2016 Purdue Football Coaching Search: Paul Johnson

2016 Purdue Football Coaching Search: Paul Johnson

Candidate Tier #3

Category: Old, Grumpy, Risky, Hates Mike Bobinski Already

 

Who Is He?

Paul Johnson is (checks the news) currently the head coach at Georgia Tech. He’s in his ninth season in charge of the Yellow Jackets and in his 20th season as a head coach overall: prior to his stint in Atlanta, he coached at Navy for six years, and prior to that, he spent five years at Georgia Southern when they were I-AA, going 14-3 in the playoffs with the Eagles and winning the 1999 and 2000 I-AA championships with them.

He might possibly become available because last year was the second-worst season of his career. Georgia Tech went 1-7 in ACC play (previously he’d never been worse than 4-4) and 3-9 overall (his only worse record was 2-10 his first year at Navy; two years later the Midshipmen were 10-2 and won the Emerald Bowl).

While Tech did make the ACC title game in 2014 and went on to win the Orange Bowl, another rough season, combined with the general “been here too long” feeling that administrations frequently have about coaches, could mean that Johnson will be looking for a new job about the same time his old boss at Tech will be looking for a new coach.

 

Why would he be successful at Purdue?

This is a guy who coached Navy to a 10-win season, a guy who got Georgia Tech to two Orange Bowls and won one. He runs the triple option, which is something nobody likes to face, remember? He has experience recruiting at a second-tier school in a P5 conference that doesn’t spend a lot of money on football, and at a school in a state that has a football-crazy school to compete with.

He’s been pretty successful at every stop, and while the ACC isn’t the Big Tenteen, there have been years when it did break that direction: for example, in 2014, three of the four ACC top-25 teams at season’s end were in the other division. (I’m not even going to pretend I understand who’s in the Atlantic and who’s in the Coastal or why.)

 

Why could he flop at Purdue?

Well, let’s see.

His relationship with Bobinski showed signs of strain before the latter departed for Purdue; if that’s actually what was going on, that could repeat itself in West Lafayette whether or not Johnson was successful here. Johnson’s 59, so pretty close to the age where a lot of coaches are ready to retire, and building a solid program at Purdue might not be the way he wants to spend his last years, especially if it means going through the initial stages of teaching the triple option to a lot of kids who’ve never run it before.

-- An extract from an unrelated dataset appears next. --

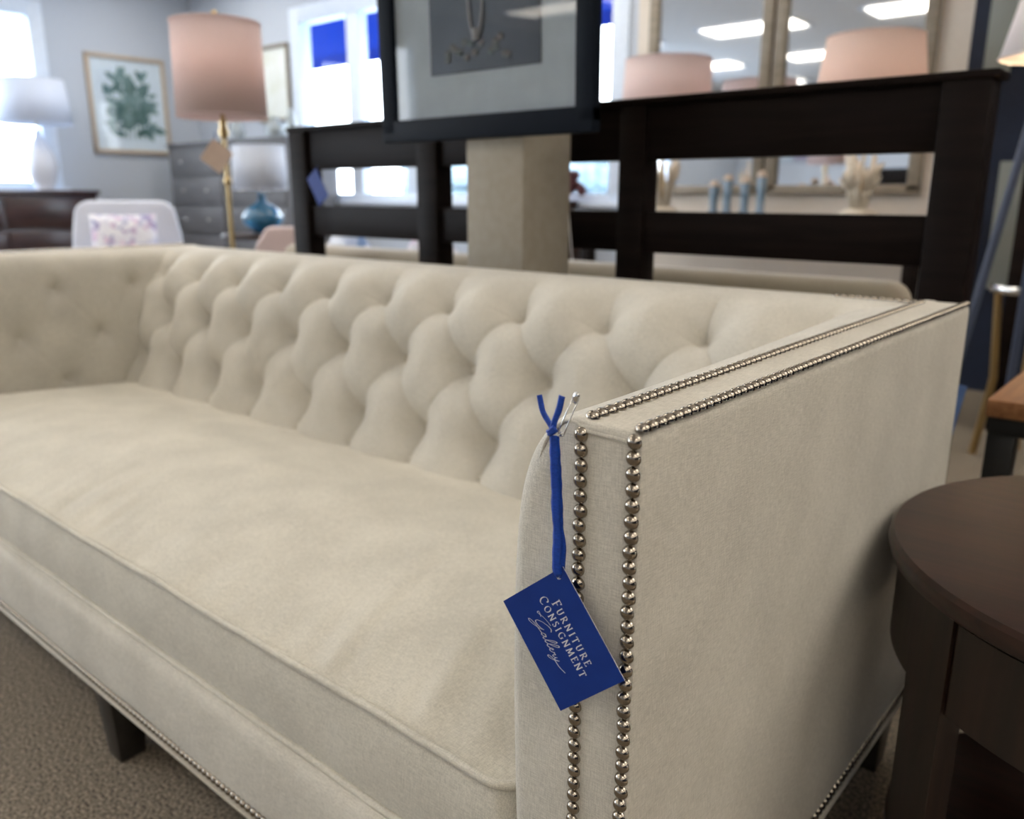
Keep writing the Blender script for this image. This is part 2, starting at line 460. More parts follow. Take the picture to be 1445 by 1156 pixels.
mb = MB(); mb.tube([(x, y+(-.0035 if y < .05 else 0), CZ1+edge_wob(x, y, 0)+.0022) for x, y in out], .0048, 10, closed=True)
mb.tube([(x, y+(-.0035 if y < .05 else 0), CZ0+edge_wob(x, y, 30)*.9+.002) for x, y in out], .0048, 10, closed=True)
mb.build('piping', M['cushion'], cush, smooth=True)

# --- welts: along the underside and round the arm fronts
mb = MB()
mb.tube([(-.004,-.002,SB), (-SL+.004,-.002,SB)], .004, 8)
mb.tube([(.002,.0,SB), (.002,SD-.005,SB)], .004, 8)
mb.tube([(-SL-.002,.0,SB), (-SL-.002,SD-.005,SB)], .004, 8)
for s_, xo in ((-1,0),(1,-SL)):
    path = [(.006,.7905),(.02,.7925),(.035,.7925),(.048,.7935),(.056,.7975),(.066,.7975),(.077,.790),(.088,.776),(.095,.755)]
    path = catmull(path, .003)
    mb.tube([(xo+s_*a, .0002+max(0,(a-.05))*.10, b) for a, b in path], .0016, 8)
mb.build('welt', M['linen'], sofa, smooth=True)

# --- legs
for (x, y) in ((-1.055,.045),(-.085,.075),(-SL+.085,.075),(-.05,SD-.07),(-SL+.05,SD-.07),(-1.055,SD-.07)):
    mb = MB(); a, b = .034, .023
    t = bmesh.new(); bmesh.ops.create_cube(t, size=1)
    for v in t.verts:
        r = a if v.co.z > 0 else b
        v.co = Vector((x+(r if v.co.x > 0 else -r), y+(r if v.co.y > 0 else -r), SB+.006 if v.co.z > 0 else 0))
    bmesh.ops.bevel(t, geom=t.edges[:], offset=.004, segments=2, profile=.5, affect='EDGES')
    mb._take(t); lg = mb.build('leg', M['blackwood'], sofa); lg['label'] = 'tapered black wooden leg'

# --- nailheads
def dome(n=16):
    r = .0060
    return [(r*1.0, 0), (r*.98, r*.22), (r*.86, r*.48), (r*.64, r*.70), (r*.34, r*.84), (0, r*.88)]
nm = MB(); nm.lathe(dome(), n=18, cap=False); nail0 = nm.build('nail', M['nail'], sofa, smooth=True)
PITCH = .01205
spots = []          # (pos, normal, priority)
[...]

The successful years he had at Georgia Tech were in perhaps the weakest of the Power 5 conferences, usually in a division with at most one ranked team, and of course at Navy he faced even fewer quality opponents, so there’s no guarantee he could succeed in a conference with more good teams. In fact, his career at Tech closely parallels Tiller’s at Purdue, with the exception of the Rose Bowl, and it’s possible that Purdue wouldn’t have gone if the Big Ten had had divisions and a title game at the time. (Johnson has won four Coastal Division titles, but never won an ACC title.)

If his continued success depends on defenses not figuring out the triple option, in part because they don’t see it often, and if he moves to a conference with better defenses and better DCs, and most teams then see it once a year, will it still be effective? Finally, he did more of a reloading job at Georgia Tech than a rebuilding job, and the rebuild at Navy was in a much easier situation. It’s not hard to imagine Johnson getting the flexbone working just in time to see Michigan, Ohio State and Wisconsin figure out how to make it difficult to run.

 

Would he come to Purdue?

If Georgia Tech doesn’t fire him, absolutely not. He’s making about $2.9M this season, and that will slowly increase to about $3.25M in 2020, the last year of his current deal. That doesn’t include bonuses for bowl games and ACC titles. Would Bobinski offer Johnson guaranteed money to beat his Tech deal (which guarantees his 2016 and 2017 salaries, plus $1M from each of the three remaining seasons), especially after the Hazell fiasco? It seems more likely that if that were to happen, the offer would go to a coach with more of a possible future in West Lafayette.

Even if Tech does fire him at a time that makes him available to the Boilers – which is no guarantee – it’s hard to imagine Johnson wanting this kind of challenge at this point in his career under an AD who wasn’t exactly turning things around in Atlanta. If he doesn’t mind a cut in pay, he might actually be better off taking a MAC or C-USA job and shooting for a Group of 5 playoff bid there; that’s feasible in a four-year span, perhaps moreso than seeing Johnson guide the Boilers past Nebraska, Wisconsin and others to a division title.